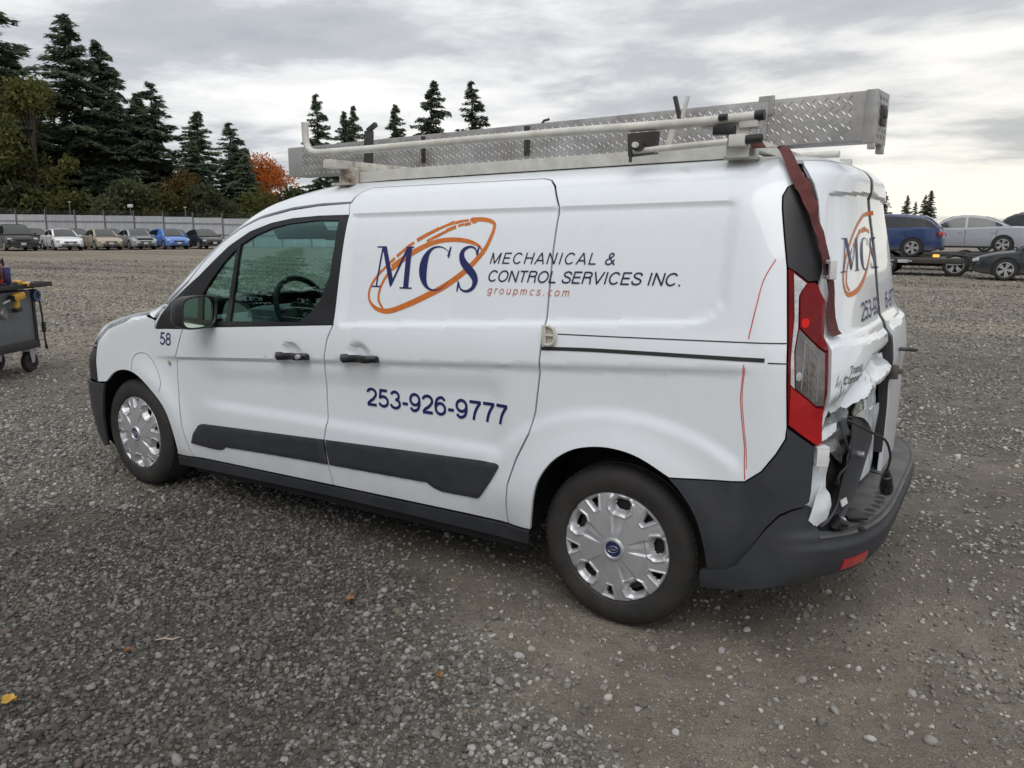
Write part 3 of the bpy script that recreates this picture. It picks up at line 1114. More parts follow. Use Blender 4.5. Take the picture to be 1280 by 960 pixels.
# ---- hasp lock on the sliding door seam
def hasp():
    P, Nn = van_surf(np.array([2.785]), np.array([1.046]))
    c = Vector(P[0])
    e = MB()
    e.box(c + Vector((.0, -.007, .0)), (.040, .010, .070), bev=.006)
    ring = [(-.014, 0, -.034), (.006, 0, -.034), (.022, 0, -.026), (.029, 0, -.008), (.029, 0, .012), (.022, 0, .028), (.006, 0, .036), (-.014, 0, .036), (-.014, 0, -.034)]
    e.tube([c + Vector((x, -.020, z)) for x, y, z in ring], .0062, 8)
    e.tube([c + Vector((-.014, -.020, .002)), c + Vector((.028, -.020, .002))], .005, 8)
    e.tube([c + Vector((-.020, -.018, -.036)), c + Vector((-.020, -.018, .038))], .008, 8)
    e.build('hasp_lock', M['rust'], slide)


hasp()

# ---- wheels
def hubcap_mesh():
    R = .2185
    nr, na = 46, 360
    rs = np.linspace(.040, R, nr)
    th = np.arange(na) * 2 * math.pi / na
    RR, TH = np.meshgrid(rs, th, indexing='ij')
    ph = (TH + math.pi / 5) % (2 * math.pi / 5) - math.pi / 5      # from the nearest broad pocket
    a = np.degrees(ph)
    h = .020 * (1 - (RR / R) ** 2) + .004
    wedge = 15.5 - 1.0 * (RR / R)
    inw = smooth01((wedge - np.abs(a)) / 5.0)
    h -= inw * (.0085 * smooth01((RR - .045) / .06)) * (0.62 + .38 * np.abs(a) / 15.0)
    # broad pockets with sloping walls and a raised lip
    rp = np.maximum(np.abs(RR * np.sin(ph)) - .0440, np.abs(RR * np.cos(ph) - .1690) - .0340)
    rp = np.maximum(rp, (np.abs(RR * np.sin(ph)) - .0440 + np.abs(RR * np.cos(ph) - .1690) - .0340 + .020) * .72)
    h += .0050 * smooth01(1 - np.abs(rp - .005) / .006)
    h -= .024 * smooth01((-rp) / .019)
    # narrow pockets between
    b = (TH) % (2 * math.pi / 5) - math.pi / 5
    x2 = RR * np.cos(b) - .1800
    y2 = np.abs(RR * np.sin(b))
    tp = np.maximum(np.abs(x2) - .0255, (y2 - (.0185 + .38 * x2)) * .92)
    h += .0035 * smooth01(1 - np.abs(tp - .004) / .005)
    h -= .020 * smooth01((-tp) / .011)
    h -= .010 * smooth01((RR - .209) / .009)
    hole = (rp < -.0175) | (tp < -.0095)
    V = np.stack([RR * np.cos(TH), -h, RR * np.sin(TH)], -1).reshape(-1, 3)
    fs = []
    for i in range(nr - 1):
        for k in range(na):
            k2 = (k + 1) % na
            if hole[i, k] or hole[i + 1, k2]:
                continue
            fs.append((i * na + k, i * na + k2, (i + 1) * na + k2, (i + 1) * na + k))
    m = MB()
    m.add(V, fs)
    # centre boss and outer roll
    m.lathe([(.030, -.0255), (.034, -.0315), (.040, -.031), (.046, -.022)], 40)
    m.lathe([(R, .006), (R + .003, .001), (R + .003, .012), (R - .004, .02)], 72)
    return m


def tyre_mesh():
    m = MB()
    prof = [(.200, .012), (.216, -.002), (.222, -.008), (.240, -.013), (.262, -.015), (.282, -.011), (.298, -.001), (.307, .010), (.312, .022), (.3145, .034),
            (.3165, .050), (.309, .053), (.309, .060), (.3175, .063), (.318, .092), (.310, .095), (.310, .103), (.318, .106), (.3175, .135), (.309, .138), (.309, .146), (.3160, .149),
            (.312, .180), (.300, .200), (.262, .215), (.215, .205), (.200, .19)]
    m.lathe(prof, 120)
    # shoulder blocks
    for k in range(72):
        a = 2 * math.pi * k / 72
        R = Matrix.Rotation(-a, 3, 'Y')
        m.box(R @ Vector((.3125, .030, 0)), (.0035, .034, .0165), R)
        m.box(R @ Vector((.3125, .167, 0)), (.0035, .030, .0165), R)
    return m


HUB = None


def wheel(x, y, side, steer=0.0, spin=0.0):
    """side -1: near side (outer face towards -y)"""
    global HUB
    w = empty('wheel')
    w.parent = van
    w.location = (x, y, .318)
    w.rotation_euler = (0, spin, (0 if side < 0 else math.pi) + steer)
    if HUB is None:
        ty = tyre_mesh().build('tyre', M['tyre'], w, angle=28)
        hc = hubcap_mesh().build('hubcap', M['silver'], w, angle=25)
        em = MB()
        em.lathe([(.0, -.0275), (.022, -.0275), (.0305, -.0255)], 40)
        e1 = em.build('hub_emblem', mat('navy_emblem', (.012, .018, .085), .25, coat=.8, var=.1), w)
        e2 = MB()
        n = 36
        pts = [(.0205 * math.cos(2 * math.pi * k / n), -.0282, .0125 * math.sin(2 * math.pi * k / n)) for k in range(n + 1)]
        e2.tube(pts, .0011, 6, False)
        scr = catmull([(-.013, -.0285, -.003), (-.008, -.0285, .005), (-.005, -.0285, .006), (-.009, -.0285, -.004), (-.003, -.0285, .001), (-.001, -.0285, -.002),
                       (.002, -.0285, .001), (.004, -.0285, -.003), (.008, -.0285, .001), (.011, -.0285, .006), (.010, -.0285, -.003), (.014, -.0285, -.001)], 5)
        e2.tube(scr, .0010, 6)
        e2.build('emblem_script', M['chrome'], w)
        rm = MB()
        rm.lathe([(.03, .03), (.12, .045), (.175, .035), (.19, .06), (.200, .02), (.205, .01)], 48)
        rm.lathe([(.0, .10), (.14, .10), (.14, .12)], 40)
        rm.build('steel_rim', M['steel_dark'], w)
        HUB = w
    else:
        for ch in list(HUB.children):
            c = ch.copy()
            COL.objects.link(c)
            c.parent = w
    return w


wheel(3.063, -.868, -1, spin=math.radians(-12))
wheel(0.0, -.868, -1, steer=math.radians(-1.0), spin=math.radians(20))
wheel(3.063, .868, 1)
wheel(0.0, .868, 1)
# wheel housings
for cx in (.02, 3.063):
    for sg in (-1, 1):
        hm = MB()
        n = 20
        vs, fs = [], []
        for k in range(n + 1):
            a = math.radians(-8 + 196 * k / n)
            for y in (.872, .52):
                vs.append((cx + .425 * math.cos(a), sg * y, .33 + .385 * math.sin(a)))
        for k in range(n):
            fs.append((2 * k, 2 * k + 1, 2 * k + 3, 2 * k + 2))
        hm.add(vs, fs)
        hm.build('wheel_housing', M['dark'], van)
        hm = MB()
        hm.box((cx, sg * .50, .42), (.86, .02, .45))
        hm.build('inner_wing', M['dark'], van)
for cx in (0.0, 3.063):
    hm = MB()
    hm.tube([(cx, -.72, .30), (cx, .72, .30)], .04, 8)
    hm.build('axle', M['dark'], van)

# ---- rear corner: black side cover, pillar cover, tail lamp
CORNER = ARCH_R2 + [(3.500, .314), (3.525, .329), (3.565, .392), (3.617, .479), (3.654, .525), (3.692, .544), (3.729, .553), (3.748, .566), (3.752, .60), (3.752, .687), (3.752, .744)] + \
         [(3.658, .806)] + BUMP_TOP[::-1][1:-1]
both('rear_corner_cover', CORNER, M['plastic'], van, off=.005, inset=.0015)
DP = DP_L + [(3.640, 1.632), (3.662, 1.60), (3.690, 1.546), (3.712, 1.42), (3.735, 1.30), (3.728, 1.262), (3.708, 1.262), (3.684, 1.260), (3.640, 1.292)]
both('pillar_cover', DP, M['trim'], van, off=.003, inset=.001)
LAMP = [(3.613, 1.305), (3.641, 1.065), (3.650, .94), (3.660, .814), (3.705, .78), (3.751, .748), (3.773, .752), (3.768, .872), (3.768, 1.037), (3.758, 1.15), (3.745, 1.200), (3.722, 1.248), (3.706, 1.257), (3.682, 1.256), (3.632, 1.294)]


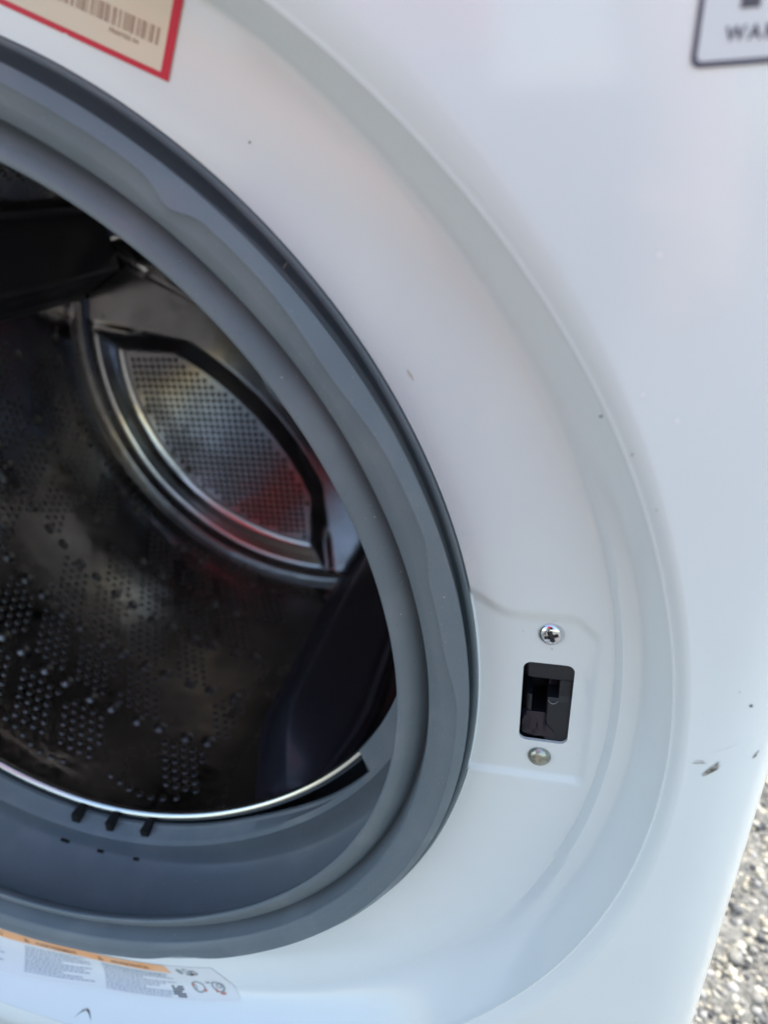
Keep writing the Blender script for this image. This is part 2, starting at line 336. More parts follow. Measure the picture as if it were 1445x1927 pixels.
# rim bead
V = []; n = 360; q = 12
for j in range(n):
    a = 2*PI*j/n; rm = float(f_rim(math.degrees(a)))
    for k in range(q):
        b = 2*PI*k/q; r_ = rm+.0020+.0027*math.cos(b); y_ = .0530+.0027*math.sin(b); V.append((r_*math.cos(a), y_, r_*math.sin(a)))
F = [(j*q+k, j*q+(k+1) % q, ((j+1) % n)*q+(k+1) % q, ((j+1) % n)*q+k) for j in range(n) for k in range(q)]
rim_o = link_mesh('drum_rim', V, F, M_rim, drum)
# rear plate with three pressed leaf-shaped recesses
PET = (-139.5, -19.5, 100.5)
def rear_depth(x, z):
    dep = 0; sd_min = 9
    for pa in PET:
        a = math.radians(pa); cx, cz = .368*math.cos(a), .368*math.sin(a)
        sd = max(math.hypot(x, z)-.204, math.hypot(x-cx, z-cz)-.280)
        # round the tips
        dm = abs(((math.degrees(math.atan2(z, x))-pa+180) % 360)-180)
        sd = max(sd, (math.radians(dm)-math.radians(43.5))*.2)
        sd_min = min(sd_min, sd)
    return sd_min
def rear_y(x, z):
    sd = rear_depth(x, z); r = math.hypot(x, z)
    dm = min(abs(((math.degrees(math.atan2(z, x))-pa+180) % 360)-180) for pa in PET)
    k = sst(.190, .170, r)                                           # the side towards the hub drops over a steep step with a broad roll above it
    y = YR+.013*((1-sst(-.001, .019, sd))*(1-k)+(1-min(1., max(0., (sd+.001)/.027)))*k) - .0035*math.exp(-((sd-.021)/.004)**2)*(1-k)
    y -= .010*(1-sst(.030, .05, r))
    return y
V = []; nth, nrr = 400, 130
for j in range(nth):
    a = 2*PI*j/nth
    for i in range(nrr):
        r_ = .002+(RW-.002)*(i/(nrr-1)); x, z = r_*math.cos(a), r_*math.sin(a)
        V.append((x, rear_y(x, z) if r_ < RW-.004 else YR, z))
F = grid_faces(nth, nrr)+[tuple(j*nrr for j in range(nth))]
M_mirror = mat('rear_plate_steel', (.48, .46, .455), .15, metal=1., rvar=(9, .08, .2), bump=[(18, .3, .002)])
rear = link_mesh('rear_plate', V, F, M_mirror, drum)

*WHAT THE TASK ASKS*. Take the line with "Keep writing the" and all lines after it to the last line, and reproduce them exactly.

*COMPLETED EXERCISE*.
Keep writing the Blender script for this image. This is part 2, starting at line 336. More parts follow. Measure the picture as if it were 1445x1927 pixels.
# rim bead
V = []; n = 360; q = 12
for j in range(n):
    a = 2*PI*j/n; rm = float(f_rim(math.degrees(a)))
    for k in range(q):
        b = 2*PI*k/q; r_ = rm+.0020+.0027*math.cos(b); y_ = .0530+.0027*math.sin(b); V.append((r_*math.cos(a), y_, r_*math.sin(a)))
F = [(j*q+k, j*q+(k+1) % q, ((j+1) % n)*q+(k+1) % q, ((j+1) % n)*q+k) for j in range(n) for k in range(q)]
rim_o = link_mesh('drum_rim', V, F, M_rim, drum)
# rear plate with three pressed leaf-shaped recesses
PET = (-139.5, -19.5, 100.5)
def rear_depth(x, z):
    dep = 0; sd_min = 9
    for pa in PET:
        a = math.radians(pa); cx, cz = .368*math.cos(a), .368*math.sin(a)
        sd = max(math.hypot(x, z)-.204, math.hypot(x-cx, z-cz)-.280)
        # round the tips
        dm = abs(((math.degrees(math.atan2(z, x))-pa+180) % 360)-180)
        sd = max(sd, (math.radians(dm)-math.radians(43.5))*.2)
        sd_min = min(sd_min, sd)
    return sd_min
def rear_y(x, z):
    sd = rear_depth(x, z); r = math.hypot(x, z)
    dm = min(abs(((math.degrees(math.atan2(z, x))-pa+180) % 360)-180) for pa in PET)
    k = sst(.190, .170, r)                                           # the side towards the hub drops over a steep step with a broad roll above it
    y = YR+.013*((1-sst(-.001, .019, sd))*(1-k)+(1-min(1., max(0., (sd+.001)/.027)))*k) - .0035*math.exp(-((sd-.021)/.004)**2)*(1-k)
    y -= .010*(1-sst(.030, .05, r))
    return y
V = []; nth, nrr = 400, 130
for j in range(nth):
    a = 2*PI*j/nth
    for i in range(nrr):
        r_ = .002+(RW-.002)*(i/(nrr-1)); x, z = r_*math.cos(a), r_*math.sin(a)
        V.append((x, rear_y(x, z) if r_ < RW-.004 else YR, z))
F = grid_faces(nth, nrr)+[tuple(j*nrr for j in range(nth))]
M_mirror = mat('rear_plate_steel', (.48, .46, .455), .15, metal=1., rvar=(9, .08, .2), bump=[(18, .3, .002)])
rear = link_mesh('rear_plate', V, F, M_mirror, drum)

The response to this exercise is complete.